Five people were murdered, including three American citizens; at least seven other Jewish worshippers were wounded.

The U.K.-based newspaper The Guardian published a Reuters story about the attack that was originally headlined “Palestinians kill four in Jerusalem synagogue attack,” but changed the headline to “Four worshippers killed in attack on Jerusalem synagogue.” (Both headlines came before the death toll in the attack rose to five when a Druze policeman died of his wounds.) The Guardian also removed all references to Palestinians from the text of the article, writing only that “two men” had perpetuated the attack.

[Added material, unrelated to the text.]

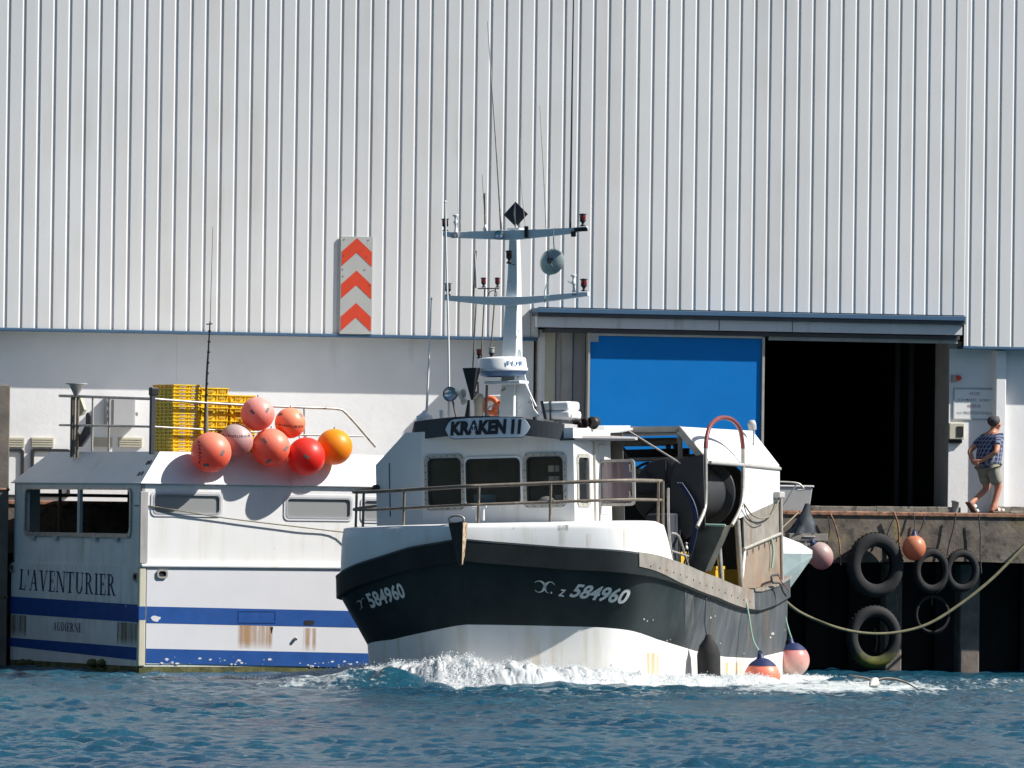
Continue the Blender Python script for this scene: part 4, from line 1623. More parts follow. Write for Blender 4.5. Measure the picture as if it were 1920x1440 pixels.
LEV = [  # z(u), stem offset, weight of deck curve
    (lambda u: -.7, .95, -.3),
    (lambda u: 0.0, .62, .0),
    (lambda u: zboot(u) * .5, .60, .02),
    (lambda u: zboot(u), .57, .06),
    (lambda u: zboot(u) + (zsheer(u) - .33 - zboot(u)) * .33, .50, .36),
    (lambda u: zboot(u) + (zsheer(u) - .33 - zboot(u)) * .66, .42, .66),
    (lambda u: zsheer(u) - .34, .34, .94),
    (lambda u: zsheer(u) - .02, .27, 1.0),
]
DS = [0, .05, .12, .2, .3, .4, .5, .6, .68, .75, .82, .9, .98, 1.07, 1.17, 1.3, 1.45, 1.6, 1.8, 2.05, 2.45, 2.9, 3.4, 4, 4.6, 5.2, 5.8, 6.4, 7, 7.6, 8.2, 8.8, 9.4, 10, 10.5, LEN]


def sdrop(u, side):
    # the boat leans into its turn: the starboard shoulder sits lower
    return .27 * min(1, max(0, (u - .64) / .8)) ** 1.1 if side < 0 else 0.0


def hullpt(lev, d, side, out=0.0):
    zf, st, w = lev
    dd = d * (LEN - st) / LEN
    u = st + dd
    x = (1 - w) * HW(dd) + w * HB(dd)
    z = zf(u)
    return Vector((side * (x + out), u, z - (sdrop(u, side) * min(1, .55 + .5 * w) if z > .2 else 0)))


mb = MB()
rows = []
for lev in LEV:
    rows.append([hullpt(lev, d, -1) for d in DS[::-1]] + [hullpt(lev, d, 1) for d in DS])
n = len(rows[0])
vs = [p for r_ in rows for p in r_]
for i in range(len(rows) - 1):
    fs = [(i * n + j, i * n + j + 1, (i + 1) * n + j + 1, (i + 1) * n + j) for j in range(n - 1) if j != len(DS) - 1]
    if i == 0:
        mb.add(vs, fs, 1, True)
    elif i < 3:
        for f in fs:
            mb.f.append(f); mb.m.append(1); mb.s.append(True)
    elif i == 3:
        up_ = len(mb.v)
        mb.v += [tuple(v) for v in vs]
    if i >= 3:
        for f in fs:
            mb.f.append(tuple(q_ + up_ for q_ in f)); mb.m.append(0); mb.s.append(True)
# transom
mb.add([r_[0] for r_ in rows] + [r_[-1] for r_ in rows], [(i, i + 1, 9 + i - 0, 8 + i) for i in range(0)] + [tuple(list(range(8)) + list(range(15, 7, -1)))], 0)
M['hullmix'] = None
m, nt, b, N, L = nodes('black_hull')
# forward part glossy black, after part scuffed grey: wear grows towards the stern
tc = N.new('ShaderNodeTexCoord'); sp = N.new('ShaderNodeSeparateXYZ')
L.new(tc.outputs['Object'], sp.inputs[0])
ad = N.new('ShaderNodeMath'); ad.operation = 'MULTIPLY_ADD'; ad.inputs[1].default_value = 5.0
L.new(_noise(nt, .9, 5), ad.inputs[0]); L.new(sp.outputs[1], ad.inputs[2])
f = _ramp(nt, ad.outputs[0], 6.6, 8.6)
c1 = _mix(nt, _ramp(nt, _noise(nt, 2), .3, .7), (.014, .021, .022), (.026, .036, .037))
c2 = _mix(nt, _ramp(nt, _noise(nt, 3, 6, (1, 1, .35), off=4), .3, .7), (.055, .068, .078), (.12, .13, .135))
c = _mix(nt, f, c1, c2)
c = _mix(nt, _ramp(nt, _noise(nt, 5, 4, off=9), .74, .75), c, (.32, .31, .29))
L.new(c, b.inputs['Base Color'])
b.inputs['Roughness'].default_value = .45
b.inputs['Specular IOR Level'].default_value = .18
bp = N.new('ShaderNodeBump'); bp.inputs['Strength'].default_value = .25; bp.inputs['Distance'].default_value = .02
L.new(_noise(nt, 2.5, 4), bp.inputs['Height']); L.new(bp.outputs[0], b.inputs['Normal'])
M['hullblack'] = m
hull_mb = mb
mb.build('hull', [M['hullblack'], M['boot']], kr)
HBVH = mb.bvh()


def strip(name, mt, u0, u1, side, zlo, zhi, out0, out1, dl=None, k=1, cap=True, dfun=None):
    """a plank that follows the deck curve; zlo/zhi functions of u"""
    ds = [d for d in DS if u0 < d < u1]
    ds = [u0] + ds + [u1]
    m_ = MB()
    sides = [side] if side else [-1, 1]
    pts = []
    if side:
        pts = [(side, d) for d in ds]
    else:
        pts = [(-1, d) for d in ds[::-1]] + [(1, d) for d in ds]
    vs = []
    for sd_, d in pts:
        lev = (lambda u: 0, .27, 1.0)
        p = hullpt(lev, d, sd_)
        for (o_, zf) in ((out0, zlo), (out1, zlo), (out1, zhi), (out0, zhi)):
            q = Vector((p.x + sd_ * o_ * min(1, d / .12), p.y - o_ * max(0, 1 - d / .5), zf(p.y) - sdrop(p.y, sd_)))
            vs.append(q)
    ends = [k for k in range(1, len(pts)) if pts[k - 1][0] != pts[k][0]]
    cuts = [0] + ends + [len(pts)]
    for j in range(4):
        j2 = (j + 1) % 4
        for c0_, c1_ in zip(cuts, cuts[1:]):
            rng = list(range(c0_, c1_)) + ([] if c1_ == len(pts) else [c1_])
            vv = [vs[i * 4 + q_] for i in rng for q_ in (j, j2)]
            m_.add(vv, [(2 * i, 2 * i + 2, 2 * i + 3, 2 * i + 1) for i in range(len(rng) - 1)], 0, True)
    m_.add(vs[:4], [(0, 1, 2, 3)])
    m_.add(vs[-4:], [(3, 2, 1, 0)])
    if mt is None:
        return m_
    return m_.build(name, M[mt], kr)


strip('rubbing_strake', 'black', 0, LEN, 0, lambda u: zsheer(u) - .33, lambda u: zsheer(u), -.06, .045)
strip('strake_cap', 'wornblack', 0, LEN, 0, lambda u: zsheer(u) + .001, lambda u: zsheer(u) + .03, -.10, .05)
strip('strake_plate', 'plate', 1.35, 8.35, 1, lambda u: zsheer(u) - .20 - min(.10, max(0, (u - 1.6) * .05)), lambda u: zsheer(u) + .035, .046, .058)
strip('strake_plate', 'wornblack', 8.37, LEN, 1, lambda u: zsheer(u) - .31, lambda u: zsheer(u) + .005, .046, .056)
strip('gunwale_rail', 'plate', 8.3, LEN, 1, lambda u: zsheer(u) + .006, lambda u: zsheer(u) + .06, -.03, .085)
for d in [1.7 + .42 * k for k in range(16)]:
    p = hullpt((lambda u: 0, .27, 1), d, 1)
    MB().lathe([(.014, 0), (.014, .008), (0, .01)], (p.x + .058, p.y, zsheer(p.y) - .17), (1, -.1, 0), 6).build('rivet', M['darkmetal'], kr)


# white bulwark of the foredeck
def ztop(u):
    return 2.63 if u < 2.9 else max(zsheer(u) + .02, 2.63 - .95 * ((u - 2.9) / .75) ** 2.2)


def deckin(u):
    return 2.63


UE = 3.62
mb = MB()
ds = [d for d in DS if d < UE] + [3.1, 3.3, 3.45, UE]
ds = sorted(set(ds))
pl = [(-1, d) for d in ds[::-1]] + [(1, d) for d in ds]
vs = []
for sd_, d in pl:
    p = hullpt((lambda u: 0, .27, 1), d, sd_)
    k = min(1, d / .3)
    zt_ = ztop(p.y)
    zb_ = zsheer(p.y) - sdrop(p.y, sd_)
    tx = lambda o: p.x - sd_ * o * k
    vs += [Vector((tx(.02), p.y + .02, zb_)), Vector((tx(.06), p.y + .03, zb_ + (zt_ - zb_) * .75)), Vector((tx(.09), p.y + .05, zt_ - .012)), Vector((tx(.13), p.y + .09, zt_)),
           Vector((tx(.30), p.y + .2, zt_ + .015))]
fs = []
for i in range(len(pl) - 1):
    if i == len(ds) - 1:
        continue
    for j in range(4):
        fs.append((i * 5 + j, (i + 1) * 5 + j, (i + 1) * 5 + j + 1, i * 5 + j + 1))
m_half = len(ds) - 1
for i in range(m_half):
    a, b = i, len(pl) - 1 - i
    fs.append((a * 5 + 4, (a + 1) * 5 + 4, (b - 1) * 5 + 4, b * 5 + 4))
fs.append((0, 1, 2, 3, 4, (len(pl) - 1) * 5 + 4, (len(pl) - 1) * 5 + 3, (len(pl) - 1) * 5 + 2, (len(pl) - 1) * 5 + 1, (len(pl) - 1) * 5))
mb.add(vs, fs, 0, True)
mb.build('bulwark', M['white'], kr)
BBVH = mb.bvh()
# starboard side continues
mb = MB()
for d0, d1 in zip([3.4, 5, 7, 9], [5, 7, 9, 10.8]):
    p, q = hullpt((lambda u: 0, .27, 1), d0, -1), hullpt((lambda u: 0, .27, 1), d1, -1)
    mb.hexa([p + Vector((.05, 0, zsheer(p.y))), q + Vector((.05, 0, zsheer(q.y))), q + Vector((.1, 0, zsheer(q.y))), p + Vector((.1, 0, zsheer(p.y))),
             p + Vector((.1, 0, 2.3)), q + Vector((.1, 0, 2.1)), q + Vector((.15, 0, 2.1)), p + Vector((.15, 0, 2.3))])
mb.build('side_bulwark', M['white'], kr)
# working deck
mb = MB()
mb.add([(-2.25, 3.3, .9), (2.3, 3.3, .9), (2.15, 11.2, .9), (-2.1, 11.2, .9)], [(0, 1, 2, 3)])
mb.build('working_deck', M['chute'], kr)

# stem post with its mooring ring
PZ = Plane(K, (0, .0, 0))
y0 = -.22
q = [K.at(*p, y=y0) for p in ((840, 982), (867, 982), (872, 1050), (858, 1050))]
mb = MB()
t0, t1 = K.at(840, 981, y=y0), K.at(867, 981, y=y0)
l0, l1 = Vector((.02, .1, 1.98)), Vector((.10, .1, 1.98))
mb.hexa([(-.035, .22, 1.96), (.03, .22, 1.96), (.03, .32, 1.96), (-.035, .32, 1.96), (t0.x, y0, t0.z), (t1.x, y0, t0.z + .02), (t1.x + .0, .045, t0.z + .02), (t0.x, .045, t0.z)])
mb.build('stem_post', M['black'], kr, bevel=.012)
mb = MB()
mb.hexa([(.031, .225, 1.98), (.037, .225, 1.98), (.037, .31, 1.98), (.031, .31, 1.98), (t1.x + .002, y0 + .01, t0.z + .005), (t1.x + .010, y0 + .01, t0.z + .005), (t1.x + .014, y0 + .24, t0.z + .005), (t1.x + .004, y0 + .24, t0.z + .005)])
mb.build('stem_plate', mat('worn_stem_plate', (.55, .42, .28), .6, var=.3, vs=8, spots=RUST, spam=(.5, .65)), kr)
c0 = K.at(855, 974, y=y0 + .1)
mb = MB()
mb.tube([(c0.x + .13 * math.cos(a), c0.y + .02, c0.z + .062 * math.sin(a)) for a in [2 * math.pi * k / 20 for k in range(20)]], .018, 8, closed=True)
mb.build('mooring_ring', M['galv'], kr)
# mooring bitts on the foredeck
mb = MB()
for px in (894, 906):
    a, b = K.at(px, 976, y=.9), K.at(px, 951, y=.9)
    mb.tube([a, b], .022, 10)
mb.tube([K.at(886, 952, y=.9), K.at(912, 949, y=.9)], .02, 8)
mb.build('bitts', M['plasticw'], kr)

# bow rail
def railpt(sd_, d, z, inn=.30):
    p = hullpt((lambda u: 0, .27, 1), d, sd_)
    k = min(1, d / .5)
    inn = .34 if sd_ < 0 else inn
    return Vector((p.x - sd_ * inn * k * .7, p.y + inn * .75 * (1 - min(1, d / 2.6)) + .02, z))


def railz(x, top):
    zl_, zr_ = (3.19, 3.29) if top else (2.90, 2.98)
    return zl_ + (zr_ - zl_) * (x + 2.3) / 4.6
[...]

A Canadian Broadcasting Corporation article on the attack was headlined “Jerusalem police fatally shoot 2 after apparent synagogue attack,” implying that most of the culpability lies with Israeli police for responding to the attack.

In what might have been an accidental — though still highly irresponsible — gaffe, CNN mislabeled its initial TV coverage of the terror attack with the headline, “Deadly attack on Jerusalem mosque.”

“I would say [the CNN ‘mosque’ error was] predisposed — an honest mistake that was probably not consciously made, but revelatory of [an] underlying predisposition or bias,” said Eric Rozeman, Washington director for the Committee for Accuracy in Middle East Reporting in America (CAMERA). “Israelis and Jews are filtered through the false history of ‘the Palestinian narrative’.”

Such factual errors, as well as alterations to the context surrounding terrorist attacks and other violence by Palestinians against Israelis, are frequently documented by CAMERA.